By Natalie Betz
[email protected]
After its birth in New Orleans, jazz became well-known because of the Harlem Renaissance in the 1920s and 1930s, and Iowa refuses to let the genre disappear.
Before World War II, jazz was most prominent in big cities such as Chicago, New York, Kansas City, and Los Angeles, wrote David Goldfield, the author of The Encyclopedia of American Urban History.
In the 21st century, “Jazz also found enthusiastic audiences in small towns and cities,” Goldfield said. Smaller towns such as Davenport often featured “pleasure cruises” that included dancing and live music.
Leon Bismark (Bix) Beiderbecke was a famous jazz cornet player and composer in the 1920s from Davenport, but his legacy also extends down the pike to Iowa City. Beiderbecke attended the University of Iowa for a brief time, according to the Bix Society’s website. Some of his notable accomplishments include performing at Carnegie Hall, where he performed his most famous composition, “In a Mist.”
Beiderbecke was also known for his playing on the songs “I’m Comin’ Virginia” and “Singin’ the Blues,” which, according to the online Encyclopaedia Britannica, “remain jazz classics.”
RELATED: 1884, the year Iowa City rioted over beer
High-school students are also enthralled with jazz; many music students audition to make it into the Iowa Jazz Championships.
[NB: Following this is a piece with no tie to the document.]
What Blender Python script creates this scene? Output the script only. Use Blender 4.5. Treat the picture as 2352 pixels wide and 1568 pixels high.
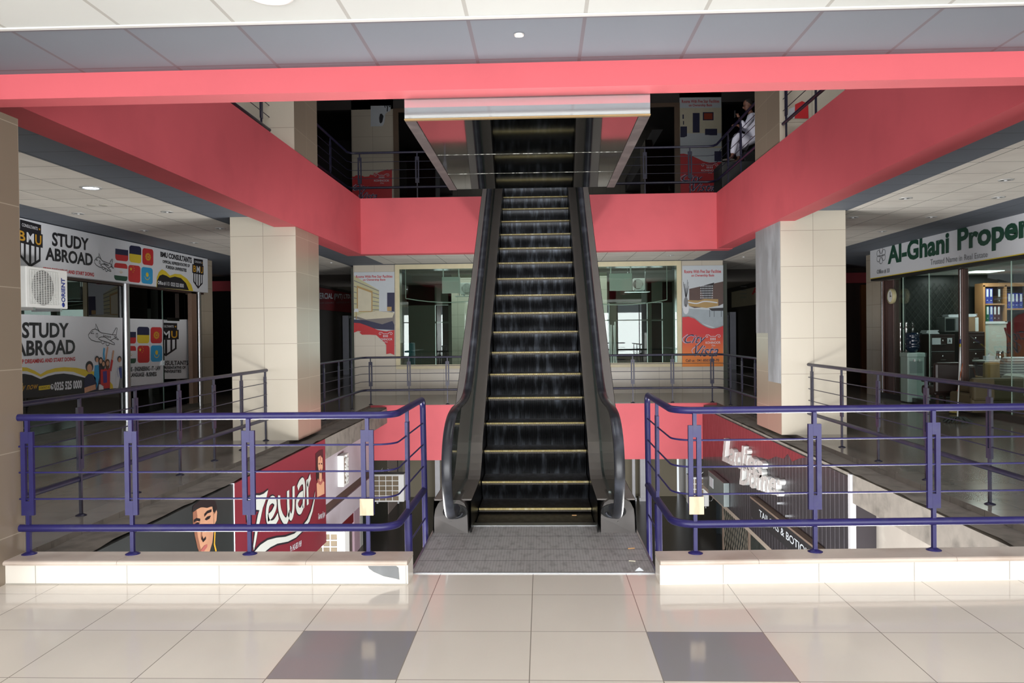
import bpy, bmesh, math, random
from mathutils import Vector, Matrix
random.seed(7)
for o in list(bpy.data.objects): bpy.data.objects.remove(o)
S = bpy.context.scene
COL = S.collection
# ---------------------------------------------------------------- camera
FPX = 1850.0; H = 1.6
_d = Vector((1244-1176, 784-763, FPX)).normalized()
_u = Vector((-math.sin(.0103), math.cos(.0103), 0)); _u = (_u - _d*_u.dot(_d)).normalized()
_r = _u.cross(_d)
CR = Vector((_r[0], _d[0], _u[0])); CU = Vector((_r[1], _d[1], _u[1])); CF = Vector((_r[2], _d[2], _u[2]))
cam = bpy.data.objects.new('camera', bpy.data.cameras.new('camera')); COL.objects.link(cam)
cam.data.sensor_width = 36; cam.data.lens = FPX/2352*36; cam.data.clip_end = 200; cam.data.clip_start = .05
cam.matrix_world = Matrix(((CR.x, CU.x, -CF.x, 0), (CR.y, CU.y, -CF.y, 0), (CR.z, CU.z, -CF.z, H), (0, 0, 0, 1)))
S.camera = cam
# ---------------------------------------------------------------- world, light, exposure
W = bpy.data.worlds.new('sky'); S.world = W; W.use_nodes = True
W.node_tree.nodes['Background'].inputs[0].default_value = (.86, .93, 1, 1)
W.node_tree.nodes['Background'].inputs[1].default_value = 1.1
S.view_settings.view_transform = 'Standard'; S.view_settings.look = 'None'
S.view_settings.gamma = 1; S.view_settings.use_curve_mapping = False
S.view_settings.exposure = 0.0
def area(name, loc, rot, sx, sy, power, col=(1, 1, 1)):
    l = bpy.data.lights.new(name, 'AREA'); l.shape = 'RECTANGLE'; l.size = sx; l.size_y = sy; l.energy = power; l.color = col
    o = bpy.data.objects.new(name, l); o.location = loc; o.rotation_euler = rot; COL.objects.link(o); return o
R90 = math.pi/2
# daylight entering by the tall entrance windows behind the camera, one panel per window bay
for i, cx in enumerate((-6.0, -2.0, 2.0, 6.0)):
    area('entrance_daylight', (cx, -3.35, 1.5), (R90+.06, 0, 0), 3.5, 2.3, 330, (.97, .985, 1))
# daylight of the lower entrance, under the near hall
area('lower_entrance_daylight', (0, 1.2, -2.0), (R90+.25, 0, 0), 8.4, 2.2, 1250, (.98, .98, 1))
# added fill lights, unseen in the lower void, brightening gallery ceilings and fascias
for sx in (-1, 1):
    area('lower_fill_light', (sx*3.7, 9.2, -2.65), (0, sx*(R90+.5), 0), 1.3, 6.2, 900, (1, .98, .95))
# added weak fill from above the void, the roof itself is closed
area('void_top_fill', (0, 9.5, 11.3), (0, 0, 0), 6.0, 8.0, 330, (.95, .97, 1))

# daylight of the storey above, falling through its own front windows
area('upper_hall_daylight', (0, 5.2, 6.2), (R90, 0, 0), 6.5, 2.4, 210, (.97, .985, 1))
# ---------------------------------------------------------------- pixel helpers: where a sight line meets a real plane
def ray(px, py):
    a, b = (px-1176)/FPX, (784-py)/FPX
    return CR*a + CU*b + CF
def onx(x, off=0):
    def f(px, py):
        r = ray(px, py); t = x/r.x
        return Vector((x+off, r.y*t, H+r.z*t))
    return f
def ony(y, off=0):
    def f(px, py):
        r = ray(px, py); t = y/r.y
        return Vector((r.x*t, y+off, H+r.z*t))
    return f
def onz(z):
    def f(px, py):
        r = ray(px, py); t = (z-H)/r.z
        return Vector((r.x*t, r.y*t, z))
    return f
# ---------------------------------------------------------------- materials
MATS = {}
def _base(name, rough=.5, metal=0, spec=.5):
    m = bpy.data.materials.new(name); m.use_nodes = True
    nt = m.node_tree; b = nt.nodes['Principled BSDF']
    b.inputs['Roughness'].default_value = rough; b.inputs['Metallic'].default_value = metal
    b.inputs['Specular IOR Level'].default_value = spec
    return m, nt, b
def N(nt, t, **k):
    n = nt.nodes.new(t)
    for a, v in k.items(): setattr(n, a, v)
    return n
def math_(nt, op, a, b=None, c=None):
    n = N(nt, 'ShaderNodeMath', operation=op)
    for i, v in enumerate((a, b, c)):
        if v is None: continue
        if isinstance(v, (int, float)): n.inputs[i].default_value = v
        else: nt.links.new(v, n.inputs[i])
    return n.outputs[0]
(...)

“The Iowa Jazz Championships showcases 60 of the state’s finest high school jazz ensembles,” the Iowa Jazz Championships’ website states. “It is held at Iowa State University in Ames every April and and features 15 groups from each of the four Iowa High School Music Association classifications.”
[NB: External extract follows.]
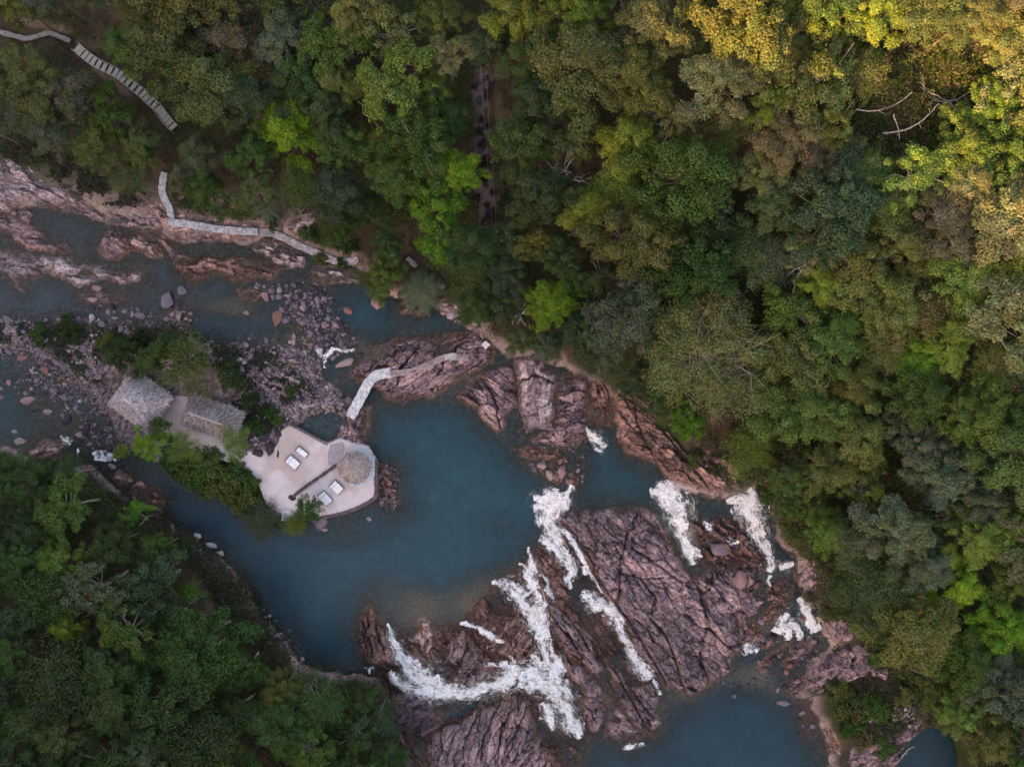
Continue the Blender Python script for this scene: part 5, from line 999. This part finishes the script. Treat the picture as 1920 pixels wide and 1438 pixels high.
LM = [("the square hut", 262, 750), ("the round hut", 673, 872), ("the stairway", 230, 150), ("the boardwalk", 70, 68), ("the walkway's bend", 322, 418), ("the cleared dark strip", 905, 260), ("the top edge of the cleared strip", 905, 30),
 ("the lime tree of the upper left", 545, 255), ("the lime tree beside the cleared strip", 835, 360), ("the small lime tree above the pale slab", 1035, 575), ("the yellow domed tree", 1180, 275), ("the huge pale tree", 1330, 655), ("the fallen trunks", 1720, 210),
 ("the white bare branches", 1290, 545), ("the small white platform", 911, 648), ("the far right cascade", 1420, 990), ("the round bright tree on the right slope", 1725, 668), ("the lime tree at the lower right", 1785, 1095),
 ("the dark corner pond", 1770, 1415), ("the bright tree near the lower right edge", 1870, 1170), ("the white dead bush", 268, 1100), ("the dark palm", 620, 1340), ("the sunlit top right corner", 1900, 30), ("the leafy palm over the upper pool", 795, 540),
 ("the bare grey tree right of the strip", 1060, 320), ("the bottom left corner", 0, 1438), ("the left channel", 190, 900), ("the shield shaped rock", 700, 1200), ("the white fallen branch on the left slope", 410, 1210), ("the pinkish dead twigs", 1505, 495), ("the top left corner", 0, 0),
 ("the top edge's middle", 960, 0), ("the right edge's middle", 1920, 719), ("the upright bare pole on the right slope", 1700, 555), ("the reddish earth patch", 1675, 1295), ("the yellow lit treetops near the top", 720, 60)]
used_labels = set(); rankc = {}
ORD = ["", "second ", "third ", "fourth ", "fifth ", "sixth ", "seventh ", "eighth ", "ninth ", "tenth "]
def auto_label(desc, px_, py_, noun):
    L = sorted(LM, key=lambda m: (m[1] - px_) ** 2 + (m[2] - py_) ** 2)
    for m in L[:4]:
        dx, dy = px_ - m[1], m[2] - py_; a = (math.degrees(math.atan2(dy, dx)) + 360) % 360
        dr = ["right of", "up and right of", "above", "up and left of", "left of", "down and left of", "below", "down and right of"][int((a + 22.5) // 45) % 8]
        key = (desc, noun, m[0], dr); rankc.setdefault(key, 0)
        lab = f"{ORD[rankc[key]]}{desc} {noun} {dr} {m[0]}" if rankc[key] < 10 else ""
        if lab and len(lab.split()) <= 16 and rankc[key] < 2:
            rankc[key] += 1; used_labels.add(lab); return lab
    m = L[0]; dx, dy = px_ - m[1], m[2] - py_
    rankc[key] += 1; lab = f"{ORD[min(rankc[key], 9)]}{desc} {noun} {dr} {L[3][0]}"; used_labels.add(lab); return lab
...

There is a Bix Beiderbecke Jazz Festival held annually in Davenport to help keep Beiderbecke’s music alive.
“The mission of the Bix Beiderbecke Memorial Society is to perpetuate the music and memory of Leon ‘Bix’ Beiderbecke through an annual jazz festival, jazz education programs, and the preservation of traditional jazz,” states the Bix Society’s mission statement.
Iowa is also home to several other jazz festivals. This year, the Iowa City Jazz Fest held its 27th festival, and in 2015, the Cherokee Jazz and Blues Festival had its 15th festival in northwest Iowa, according to its website. The Cherokee Jazz and Blues Festival began in the early 1990s, where RJ Baker gathered the first winter festival, the website said.
“Mr. Baker believed that a jazz festival would be a positive addition to the 40-year traditions of the Cherokee Symphony and the Cherokee Community Theater,” the Cherokee Jazz Blues festival’s website said. “Properly promoted, the festival would be an opportunity to give Cherokee a high profile in northwest Iowa and around the Midwest.”